Utah Rep. Ben McAdams says he is like a juror in the impeachment inquiry — so he won’t say much and will be impartial

Rep. Ben McAdams, D-Utah, says that with the impeachment inquiry against President Donald Trump underway, he now sees himself as a juror who must remain impartial — so he won’t react to every new development.

“I will not prejudge the outcome. I see my role like a juror in a court proceeding, and it is important for me to remain impartial until the process is concluded,” he said. “While this process is underway, I don’t intend to react to every news headline or the story of the moment.”

In the impeachment process, the U.S. House decides whether to charge a president with articles of impeachment. The Senate would then hold a trial and act as the jury.

McAdams made those comments in a written statement shortly after dodging reporters’ questions in person about whether he supports the inquiry and why. His written statement remained murky on that.

That places McAdams among six U.S. House Democrats who are not supporting the probe, or are undecided, according to The Associated Press. The New York Times, in a separate survey, says 10 House Democrats either do not yet support the probe yet, or oppose it.

McAdams declined to answer reporters’ questions about impeachment after an event where he spoke to help announce expansion of GREENbike rentals in Salt Lake City.

“I’m not going to step on their event,” he said repeatedly as reporters asked him about impeachment. Politicians usually routinely field questions after events where they appear.

Instead, McAdams pointed reporters to his press secretary, Alyson Heyrend, saying “she’ll get you a time for me to elaborate.”

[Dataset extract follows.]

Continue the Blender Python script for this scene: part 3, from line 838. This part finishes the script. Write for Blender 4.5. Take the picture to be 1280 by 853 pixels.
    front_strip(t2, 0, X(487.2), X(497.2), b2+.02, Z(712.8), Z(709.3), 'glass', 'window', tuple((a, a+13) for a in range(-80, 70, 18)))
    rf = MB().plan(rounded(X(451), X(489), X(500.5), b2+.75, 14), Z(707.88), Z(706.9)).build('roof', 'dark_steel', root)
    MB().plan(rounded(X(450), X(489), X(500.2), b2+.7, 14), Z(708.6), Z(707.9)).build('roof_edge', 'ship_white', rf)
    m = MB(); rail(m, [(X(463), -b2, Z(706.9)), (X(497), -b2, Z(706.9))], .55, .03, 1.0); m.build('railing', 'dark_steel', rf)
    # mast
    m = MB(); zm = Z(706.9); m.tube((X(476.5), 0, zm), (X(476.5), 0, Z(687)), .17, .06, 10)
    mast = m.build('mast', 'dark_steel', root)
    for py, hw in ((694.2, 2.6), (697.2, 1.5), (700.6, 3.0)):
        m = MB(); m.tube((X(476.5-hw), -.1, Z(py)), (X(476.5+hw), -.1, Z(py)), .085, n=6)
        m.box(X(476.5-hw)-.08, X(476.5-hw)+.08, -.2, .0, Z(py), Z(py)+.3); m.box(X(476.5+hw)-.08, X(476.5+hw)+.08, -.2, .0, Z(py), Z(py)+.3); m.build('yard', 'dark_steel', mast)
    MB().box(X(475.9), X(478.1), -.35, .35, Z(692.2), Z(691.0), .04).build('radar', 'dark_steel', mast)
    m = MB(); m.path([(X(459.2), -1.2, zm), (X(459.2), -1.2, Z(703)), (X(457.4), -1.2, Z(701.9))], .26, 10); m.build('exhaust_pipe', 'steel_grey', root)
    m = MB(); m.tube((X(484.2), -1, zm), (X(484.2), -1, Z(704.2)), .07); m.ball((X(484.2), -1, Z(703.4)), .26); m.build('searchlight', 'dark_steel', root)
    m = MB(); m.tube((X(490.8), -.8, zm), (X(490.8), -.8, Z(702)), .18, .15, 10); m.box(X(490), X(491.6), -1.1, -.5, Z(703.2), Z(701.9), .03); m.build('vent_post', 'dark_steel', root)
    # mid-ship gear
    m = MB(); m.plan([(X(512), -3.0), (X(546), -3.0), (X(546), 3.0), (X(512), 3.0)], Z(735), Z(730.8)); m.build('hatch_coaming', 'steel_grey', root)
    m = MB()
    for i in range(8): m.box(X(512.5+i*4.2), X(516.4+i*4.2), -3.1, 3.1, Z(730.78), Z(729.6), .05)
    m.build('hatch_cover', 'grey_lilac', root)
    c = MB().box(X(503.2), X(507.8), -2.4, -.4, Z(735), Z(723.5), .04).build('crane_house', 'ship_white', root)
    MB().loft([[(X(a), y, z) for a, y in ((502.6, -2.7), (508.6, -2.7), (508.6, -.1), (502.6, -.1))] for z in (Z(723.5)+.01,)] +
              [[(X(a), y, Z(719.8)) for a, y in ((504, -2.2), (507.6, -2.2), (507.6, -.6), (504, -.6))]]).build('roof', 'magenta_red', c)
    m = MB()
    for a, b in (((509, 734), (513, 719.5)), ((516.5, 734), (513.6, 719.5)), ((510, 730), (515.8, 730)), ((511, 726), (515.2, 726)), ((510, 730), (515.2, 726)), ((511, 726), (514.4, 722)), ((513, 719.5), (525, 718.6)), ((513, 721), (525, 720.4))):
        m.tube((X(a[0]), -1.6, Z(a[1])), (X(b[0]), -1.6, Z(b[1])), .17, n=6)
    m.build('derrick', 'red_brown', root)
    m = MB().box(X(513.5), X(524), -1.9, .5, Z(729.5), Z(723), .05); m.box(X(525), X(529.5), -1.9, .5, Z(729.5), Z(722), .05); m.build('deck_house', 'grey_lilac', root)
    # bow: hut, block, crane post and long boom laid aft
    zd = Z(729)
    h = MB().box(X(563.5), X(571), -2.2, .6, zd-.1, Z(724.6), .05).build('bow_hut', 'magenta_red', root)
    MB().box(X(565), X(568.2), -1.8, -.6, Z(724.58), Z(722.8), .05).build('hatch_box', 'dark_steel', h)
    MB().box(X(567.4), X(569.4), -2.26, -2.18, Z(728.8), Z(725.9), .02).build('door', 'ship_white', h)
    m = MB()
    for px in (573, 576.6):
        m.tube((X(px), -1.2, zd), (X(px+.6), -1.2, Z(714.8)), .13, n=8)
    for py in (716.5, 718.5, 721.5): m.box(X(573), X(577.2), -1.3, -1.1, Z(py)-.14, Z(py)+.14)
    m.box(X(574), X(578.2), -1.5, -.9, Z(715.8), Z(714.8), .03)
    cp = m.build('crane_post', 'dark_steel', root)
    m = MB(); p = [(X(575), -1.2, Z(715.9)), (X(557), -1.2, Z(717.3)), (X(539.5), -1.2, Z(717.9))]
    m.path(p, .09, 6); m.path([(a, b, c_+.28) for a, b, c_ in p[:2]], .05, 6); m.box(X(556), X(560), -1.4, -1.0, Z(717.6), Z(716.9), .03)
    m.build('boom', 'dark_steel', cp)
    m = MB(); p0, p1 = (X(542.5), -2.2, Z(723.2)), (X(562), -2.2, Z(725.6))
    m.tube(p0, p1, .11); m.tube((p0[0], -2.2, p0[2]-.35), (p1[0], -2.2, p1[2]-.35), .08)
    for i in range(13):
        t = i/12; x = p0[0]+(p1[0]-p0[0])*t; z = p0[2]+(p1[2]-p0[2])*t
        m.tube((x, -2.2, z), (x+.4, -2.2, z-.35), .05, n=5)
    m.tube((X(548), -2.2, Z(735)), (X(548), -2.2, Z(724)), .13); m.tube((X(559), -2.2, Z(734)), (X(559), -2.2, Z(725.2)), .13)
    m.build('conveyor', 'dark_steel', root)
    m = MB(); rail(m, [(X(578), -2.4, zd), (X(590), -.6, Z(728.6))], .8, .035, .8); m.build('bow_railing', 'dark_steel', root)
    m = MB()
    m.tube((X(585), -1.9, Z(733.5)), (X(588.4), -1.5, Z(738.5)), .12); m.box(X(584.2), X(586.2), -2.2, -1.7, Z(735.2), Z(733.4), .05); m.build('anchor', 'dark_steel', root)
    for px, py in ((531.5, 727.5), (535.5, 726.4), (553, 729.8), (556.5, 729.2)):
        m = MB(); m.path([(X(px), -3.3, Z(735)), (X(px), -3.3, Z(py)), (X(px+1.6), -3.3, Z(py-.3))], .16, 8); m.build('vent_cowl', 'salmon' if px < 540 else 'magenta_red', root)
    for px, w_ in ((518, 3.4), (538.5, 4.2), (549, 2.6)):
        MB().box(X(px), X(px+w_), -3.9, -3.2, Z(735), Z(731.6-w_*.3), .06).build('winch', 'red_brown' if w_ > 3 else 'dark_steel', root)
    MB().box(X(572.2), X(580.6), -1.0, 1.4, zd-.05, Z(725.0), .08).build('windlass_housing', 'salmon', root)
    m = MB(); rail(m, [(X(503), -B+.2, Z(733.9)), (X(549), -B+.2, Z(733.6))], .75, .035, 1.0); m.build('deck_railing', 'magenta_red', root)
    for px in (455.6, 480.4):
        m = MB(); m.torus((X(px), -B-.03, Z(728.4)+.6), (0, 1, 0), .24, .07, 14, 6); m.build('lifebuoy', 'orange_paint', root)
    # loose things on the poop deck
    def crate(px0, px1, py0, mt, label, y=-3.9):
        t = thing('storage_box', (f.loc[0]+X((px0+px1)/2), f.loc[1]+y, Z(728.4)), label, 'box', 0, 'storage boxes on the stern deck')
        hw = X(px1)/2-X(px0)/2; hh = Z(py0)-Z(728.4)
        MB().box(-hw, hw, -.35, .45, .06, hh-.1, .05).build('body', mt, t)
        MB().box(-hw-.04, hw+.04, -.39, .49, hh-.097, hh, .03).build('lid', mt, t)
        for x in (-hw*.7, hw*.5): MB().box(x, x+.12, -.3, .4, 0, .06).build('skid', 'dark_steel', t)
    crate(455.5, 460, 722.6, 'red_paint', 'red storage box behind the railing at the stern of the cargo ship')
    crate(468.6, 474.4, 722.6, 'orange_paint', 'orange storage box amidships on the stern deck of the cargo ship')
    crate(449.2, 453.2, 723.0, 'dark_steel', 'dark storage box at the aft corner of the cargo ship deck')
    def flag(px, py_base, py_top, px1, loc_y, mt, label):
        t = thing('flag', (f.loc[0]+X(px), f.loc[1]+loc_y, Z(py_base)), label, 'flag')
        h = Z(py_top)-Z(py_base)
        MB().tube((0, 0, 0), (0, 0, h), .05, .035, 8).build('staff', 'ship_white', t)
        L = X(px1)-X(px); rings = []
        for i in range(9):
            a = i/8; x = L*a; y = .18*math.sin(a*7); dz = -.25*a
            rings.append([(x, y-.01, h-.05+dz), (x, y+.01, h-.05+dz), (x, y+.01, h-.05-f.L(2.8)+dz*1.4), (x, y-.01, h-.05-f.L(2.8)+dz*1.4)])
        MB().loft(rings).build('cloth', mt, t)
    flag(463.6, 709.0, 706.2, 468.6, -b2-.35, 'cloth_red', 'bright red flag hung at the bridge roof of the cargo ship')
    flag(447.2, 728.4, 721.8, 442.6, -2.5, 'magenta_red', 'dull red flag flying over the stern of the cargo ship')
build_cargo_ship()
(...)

Heyrend initially said McAdams will address the issue at a health and wellness forum Friday at 11:30 a.m. at the Midvale Senior Center, 7550 S. Main.

When asked if the congressman would take questions at that event to help clarify his position on the inquiry, Heyrend said, “What clarification do you need? It’s underway.” When reporters said they want to know if he supports the probe and why, she said, “It doesn’t matter. It’s underway.”

Heyrend later sent an email with the written statement from McAdams, which also did not clearly say whether he supports the probe. It outlined how he will act now that it has started.

“There are questions about whether President Trump abused his power and harmed our national security for his personal gain. These are serious allegations that deserve a deliberative process,” the statement said.

“I want all the facts and I will carefully review all the evidence,” he added. “I have consistently supported understanding all the facts and Congress receiving the documents it needs to fulfill its constitutional role. However, I will not prejudge the outcome.”

Last week, when House Speaker Nancy Pelosi of California announced that House Democrats were launching the impeachment inquiry, McAdams released a statement saying, “Before making any judgments, I want to know the facts of what occurred between the president and Ukraine.”

When a summary of a phone call between Trump and Ukraine’s president was released — in which Trump asked for help to look into rival Joe Biden — McAdams issued a statement saying that “suggests the president was improperly using his influence with a foreign power to damage a political opponent.”

But, McAdams added, “On this and other matters we need to get all the facts on the table before deciding how to proceed.”

One reason for McAdams to tread lightly on that matter is that last year he defeated then-incumbent GOP Rep. Mia Love by a razor-thin margin of 694 votes, or a margin of 50.129% to 49.871%. He is the highest-profile Democrat elected in heavily Republican Utah.